Lynne Bowen is a mother of three who lives with her husband in Nanaimo on Vancouver Island. After a short career as a public health nurse, she began the study of history, receiving her Master of Arts degree in Western Canadian History from the University of Victoria in 1980. Since then, she has pieced together a career doing historical research, a radio column, oral history, teaching adult education courses, writing videos, conducting coal mining tours, preparing sign texts for heritage interpretive routes, writing magazine articles and books, and teaching creative writing.

She is the author of two volumes of popular history about the coal miners of Vancouver Island. Boss Whistle was published in 1982 and won the Eaton's British Columbia Book Award and the Canadian Historical Association's Regional Certificate of Merit for British Columbia. Three Dollar Dreams was published in 1987 and won the Lieutenant - Governors Medal for Writing British Columbia History and was short-listed for the Roderick Hague-Brown Prize.

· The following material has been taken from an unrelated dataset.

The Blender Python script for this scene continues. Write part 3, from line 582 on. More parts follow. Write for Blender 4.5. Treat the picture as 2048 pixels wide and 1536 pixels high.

Her third book, Muddling Through: The Remarkable Story of the Barr Colonists, was published in 1992 and won the Hubert Evans Non-Fiction prize and the Canadian Historical Association Regional Certificate of Merit for the Prairie Provinces and the Yukon. Her most recent book, Those Lake People, Stories of Cowichan Lake, was published in 1995.

Lynne is the granddaughter of Barr Colonists Ivan and Bessie Crossley. Her father, Desmond Crossley, was born and educated in Lloydminster. Her mother was Muriel Holtby. The city and surrounding countryside still are home to many of her relatives.

Lynne Bowen is the Maclean Hunter Lecturer in Creative Non-Fiction Writing at the University of British Columbia. Her current project is a history of the people of the oil patch. She hopes that she will be able to meet some of Lloydminster’s oil pioneers in the course of her research.